Designing business travel initiatives across mobile and web
Bundled travel initiatives that show how I design enterprise workflows end to end
This case study summarizes the main business travel initiatives I designed on the ByteDance Travel team. They were delivered at different times under the same constraints: policy compliance, approval efficiency, and travel decision making.
I've grouped them to show how I design end-to-end enterprise workflows across mobile and web, for both travelers (applicants) and approvers.
Three recurring patterns shaped every initiative on the travel team
Flexibility and compliance pull in opposite directions
Trips change often, but policy and approval rules have to stay enforceable.
Travelers and approvers operate on different mental models
Travelers optimize for speed and control. Approvers optimize for clarity and risk reduction. Every screen has to satisfy both.
Hotel booking carries high decision effort that needs spatial context
Hotel choice needs location context, but a default map UI can be noisy and inconsistent inside an internal product.
Mobile Trip Request: structured itinerary planning with low editing friction
Travelers now specify a daily schedule per city, so approvers can judge necessity
Old request flow asked only for a date range and a generic reason. Approvers had no view into what travelers actually planned to do, and unnecessary trips slipped through.
The new flow requires time and a work plan per city, so approvers can judge whether the trip is necessary and reduce unneeded spend.
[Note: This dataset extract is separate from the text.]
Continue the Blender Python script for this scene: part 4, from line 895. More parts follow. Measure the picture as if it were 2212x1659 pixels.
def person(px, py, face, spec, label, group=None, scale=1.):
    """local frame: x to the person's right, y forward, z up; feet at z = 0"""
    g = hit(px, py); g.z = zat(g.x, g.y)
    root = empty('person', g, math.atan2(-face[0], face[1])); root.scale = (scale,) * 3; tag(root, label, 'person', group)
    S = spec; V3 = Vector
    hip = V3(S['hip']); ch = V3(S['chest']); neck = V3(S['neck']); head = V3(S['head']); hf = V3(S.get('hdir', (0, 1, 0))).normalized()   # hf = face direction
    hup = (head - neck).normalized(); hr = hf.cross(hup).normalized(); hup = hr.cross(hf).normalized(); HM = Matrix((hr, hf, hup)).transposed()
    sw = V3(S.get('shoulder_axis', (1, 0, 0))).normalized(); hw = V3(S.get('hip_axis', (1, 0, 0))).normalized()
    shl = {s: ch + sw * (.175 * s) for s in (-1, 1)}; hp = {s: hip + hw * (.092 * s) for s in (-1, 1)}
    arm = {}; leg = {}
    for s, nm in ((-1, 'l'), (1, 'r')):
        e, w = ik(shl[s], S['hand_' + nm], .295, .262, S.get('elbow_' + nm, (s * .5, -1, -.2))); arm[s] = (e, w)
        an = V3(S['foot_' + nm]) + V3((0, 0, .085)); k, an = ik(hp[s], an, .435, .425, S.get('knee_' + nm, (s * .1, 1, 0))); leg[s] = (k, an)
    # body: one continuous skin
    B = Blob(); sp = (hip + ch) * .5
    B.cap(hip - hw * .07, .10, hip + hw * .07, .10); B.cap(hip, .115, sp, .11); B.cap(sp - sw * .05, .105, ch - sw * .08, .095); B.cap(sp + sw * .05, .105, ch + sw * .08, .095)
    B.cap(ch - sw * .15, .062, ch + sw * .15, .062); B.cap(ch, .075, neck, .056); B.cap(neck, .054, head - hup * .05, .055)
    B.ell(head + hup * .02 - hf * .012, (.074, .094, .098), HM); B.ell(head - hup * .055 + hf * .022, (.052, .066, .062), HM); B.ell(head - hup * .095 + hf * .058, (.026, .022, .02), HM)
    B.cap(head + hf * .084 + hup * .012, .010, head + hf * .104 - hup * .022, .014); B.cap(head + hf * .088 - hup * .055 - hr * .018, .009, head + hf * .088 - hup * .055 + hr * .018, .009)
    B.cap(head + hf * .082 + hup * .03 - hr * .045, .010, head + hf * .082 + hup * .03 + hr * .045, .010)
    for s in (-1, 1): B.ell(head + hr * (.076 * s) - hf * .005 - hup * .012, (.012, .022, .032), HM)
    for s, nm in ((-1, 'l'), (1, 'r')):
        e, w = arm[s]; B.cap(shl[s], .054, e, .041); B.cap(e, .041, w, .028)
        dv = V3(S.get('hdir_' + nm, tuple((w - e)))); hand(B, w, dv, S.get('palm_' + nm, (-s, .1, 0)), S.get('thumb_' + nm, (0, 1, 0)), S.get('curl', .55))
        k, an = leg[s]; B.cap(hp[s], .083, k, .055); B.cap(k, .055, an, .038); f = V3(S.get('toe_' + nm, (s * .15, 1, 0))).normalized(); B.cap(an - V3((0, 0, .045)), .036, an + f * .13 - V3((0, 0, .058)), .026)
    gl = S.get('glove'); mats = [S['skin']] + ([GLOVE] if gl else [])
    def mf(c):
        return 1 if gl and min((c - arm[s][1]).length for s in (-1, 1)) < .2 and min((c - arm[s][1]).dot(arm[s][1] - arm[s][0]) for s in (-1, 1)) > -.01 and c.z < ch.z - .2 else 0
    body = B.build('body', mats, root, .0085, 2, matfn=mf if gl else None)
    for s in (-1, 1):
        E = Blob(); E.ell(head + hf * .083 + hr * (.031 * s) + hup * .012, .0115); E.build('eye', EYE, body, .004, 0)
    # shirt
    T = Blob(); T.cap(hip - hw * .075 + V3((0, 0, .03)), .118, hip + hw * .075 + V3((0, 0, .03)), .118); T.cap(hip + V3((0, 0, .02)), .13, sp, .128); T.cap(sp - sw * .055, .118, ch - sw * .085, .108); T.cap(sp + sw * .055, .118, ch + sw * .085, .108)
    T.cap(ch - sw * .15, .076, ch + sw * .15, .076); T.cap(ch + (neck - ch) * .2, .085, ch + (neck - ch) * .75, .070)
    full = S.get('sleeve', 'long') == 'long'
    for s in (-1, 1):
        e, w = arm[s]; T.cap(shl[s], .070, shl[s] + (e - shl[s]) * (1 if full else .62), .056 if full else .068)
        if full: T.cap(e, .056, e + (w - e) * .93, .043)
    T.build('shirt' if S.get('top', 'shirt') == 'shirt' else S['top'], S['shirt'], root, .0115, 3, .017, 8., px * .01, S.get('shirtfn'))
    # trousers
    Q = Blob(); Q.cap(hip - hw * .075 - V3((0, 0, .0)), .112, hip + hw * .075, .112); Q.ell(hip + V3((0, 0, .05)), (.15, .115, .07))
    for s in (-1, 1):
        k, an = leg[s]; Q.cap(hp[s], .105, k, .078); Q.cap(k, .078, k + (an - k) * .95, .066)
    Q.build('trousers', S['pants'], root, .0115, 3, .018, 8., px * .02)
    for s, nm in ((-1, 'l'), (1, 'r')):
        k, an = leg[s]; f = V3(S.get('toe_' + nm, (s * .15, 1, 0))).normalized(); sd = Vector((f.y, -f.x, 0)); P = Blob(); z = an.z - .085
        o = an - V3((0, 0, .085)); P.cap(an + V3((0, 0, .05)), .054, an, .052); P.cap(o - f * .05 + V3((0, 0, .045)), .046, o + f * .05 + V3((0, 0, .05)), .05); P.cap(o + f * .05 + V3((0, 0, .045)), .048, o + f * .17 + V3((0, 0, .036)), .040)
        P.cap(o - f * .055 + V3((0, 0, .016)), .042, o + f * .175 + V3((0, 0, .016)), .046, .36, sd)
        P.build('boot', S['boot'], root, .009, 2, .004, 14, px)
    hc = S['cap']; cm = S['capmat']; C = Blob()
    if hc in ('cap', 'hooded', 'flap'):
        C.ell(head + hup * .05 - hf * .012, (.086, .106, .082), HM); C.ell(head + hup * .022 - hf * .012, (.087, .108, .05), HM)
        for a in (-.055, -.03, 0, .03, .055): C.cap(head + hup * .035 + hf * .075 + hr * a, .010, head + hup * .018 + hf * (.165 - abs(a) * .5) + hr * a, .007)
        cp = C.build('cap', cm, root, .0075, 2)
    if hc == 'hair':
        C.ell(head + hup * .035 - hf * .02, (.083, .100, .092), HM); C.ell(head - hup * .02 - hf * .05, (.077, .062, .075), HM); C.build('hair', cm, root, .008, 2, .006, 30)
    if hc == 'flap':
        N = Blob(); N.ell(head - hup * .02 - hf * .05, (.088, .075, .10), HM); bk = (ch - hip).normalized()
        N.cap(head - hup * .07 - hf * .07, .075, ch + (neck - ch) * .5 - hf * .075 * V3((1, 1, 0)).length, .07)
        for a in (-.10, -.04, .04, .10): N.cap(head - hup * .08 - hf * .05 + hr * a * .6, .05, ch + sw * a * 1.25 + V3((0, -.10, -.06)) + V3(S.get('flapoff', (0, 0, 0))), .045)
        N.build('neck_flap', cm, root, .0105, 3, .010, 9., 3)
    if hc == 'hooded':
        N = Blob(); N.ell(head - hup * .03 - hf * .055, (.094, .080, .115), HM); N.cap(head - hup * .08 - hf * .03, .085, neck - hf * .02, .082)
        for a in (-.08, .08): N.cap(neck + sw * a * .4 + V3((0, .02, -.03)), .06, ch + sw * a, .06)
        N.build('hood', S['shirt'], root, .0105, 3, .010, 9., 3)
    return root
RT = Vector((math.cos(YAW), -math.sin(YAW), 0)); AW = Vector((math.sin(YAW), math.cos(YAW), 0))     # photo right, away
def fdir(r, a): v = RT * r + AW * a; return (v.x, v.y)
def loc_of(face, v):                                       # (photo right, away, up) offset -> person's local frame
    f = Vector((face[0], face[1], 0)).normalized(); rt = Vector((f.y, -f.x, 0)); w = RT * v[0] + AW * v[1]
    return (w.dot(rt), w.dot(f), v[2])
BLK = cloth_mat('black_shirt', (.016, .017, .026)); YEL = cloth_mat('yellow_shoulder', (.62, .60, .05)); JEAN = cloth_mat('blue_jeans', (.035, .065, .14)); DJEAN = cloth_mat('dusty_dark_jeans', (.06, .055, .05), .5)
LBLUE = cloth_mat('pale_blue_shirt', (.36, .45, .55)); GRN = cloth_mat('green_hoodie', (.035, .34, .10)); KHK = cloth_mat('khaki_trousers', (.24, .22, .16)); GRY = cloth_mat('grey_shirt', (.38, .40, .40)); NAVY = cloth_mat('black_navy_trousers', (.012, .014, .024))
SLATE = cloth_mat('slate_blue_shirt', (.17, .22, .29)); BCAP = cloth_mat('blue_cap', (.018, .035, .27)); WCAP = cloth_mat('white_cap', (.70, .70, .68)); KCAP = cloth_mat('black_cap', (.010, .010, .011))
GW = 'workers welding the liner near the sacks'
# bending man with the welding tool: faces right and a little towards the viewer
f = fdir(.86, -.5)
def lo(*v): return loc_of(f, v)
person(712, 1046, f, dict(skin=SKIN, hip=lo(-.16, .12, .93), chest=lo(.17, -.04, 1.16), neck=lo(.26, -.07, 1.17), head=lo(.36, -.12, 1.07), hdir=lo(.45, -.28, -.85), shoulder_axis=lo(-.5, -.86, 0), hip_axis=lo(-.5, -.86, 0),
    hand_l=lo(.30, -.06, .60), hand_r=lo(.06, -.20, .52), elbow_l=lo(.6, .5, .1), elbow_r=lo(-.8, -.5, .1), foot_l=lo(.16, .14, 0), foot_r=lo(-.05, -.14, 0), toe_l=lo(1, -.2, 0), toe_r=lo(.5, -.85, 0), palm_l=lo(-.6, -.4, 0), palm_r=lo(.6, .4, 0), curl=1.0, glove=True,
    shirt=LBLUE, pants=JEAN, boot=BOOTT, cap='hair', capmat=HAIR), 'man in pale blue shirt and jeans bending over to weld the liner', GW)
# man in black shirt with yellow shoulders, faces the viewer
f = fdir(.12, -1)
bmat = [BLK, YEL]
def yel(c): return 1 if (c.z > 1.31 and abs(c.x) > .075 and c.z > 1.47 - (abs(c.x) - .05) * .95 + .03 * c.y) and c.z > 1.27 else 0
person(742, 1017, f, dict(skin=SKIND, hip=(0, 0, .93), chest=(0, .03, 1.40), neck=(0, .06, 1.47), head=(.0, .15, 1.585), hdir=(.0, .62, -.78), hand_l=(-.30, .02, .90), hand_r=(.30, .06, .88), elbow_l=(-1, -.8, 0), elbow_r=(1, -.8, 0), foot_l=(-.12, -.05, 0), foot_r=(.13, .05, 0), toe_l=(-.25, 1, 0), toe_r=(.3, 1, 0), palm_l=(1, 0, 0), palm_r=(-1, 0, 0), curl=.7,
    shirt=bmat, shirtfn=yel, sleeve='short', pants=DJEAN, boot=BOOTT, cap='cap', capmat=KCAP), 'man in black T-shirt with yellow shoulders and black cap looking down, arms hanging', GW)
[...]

Drag-and-drop itinerary cards kept the added input fast and non-blocking
The added input was unavoidable, so I focused on making edits fast. Drag-and-drop itinerary cards let travelers reorder trip segments without re-entering details.

Web Hotel Booking: map-based decision support near the company location
A map plus list experience supports comparison and confidence, not just a map view
The goal was helping employees choose hotels faster by adding spatial context to the booking flow. I designed the map and list to work as one surface: distance, price, and availability are comparable in the same glance, instead of forcing the user to toggle between two views.


Custom map styling made Google Maps feel first-party
Default Google Maps felt visually external and too dense. I validated feasibility and applied custom map styling as part of the product UI system.
Decomposed map elements into points, lines, and areas. Decided what to keep and what to remove for the “near company site” scenario. Then mapped the remaining elements to the internal color palette for consistency and scanability.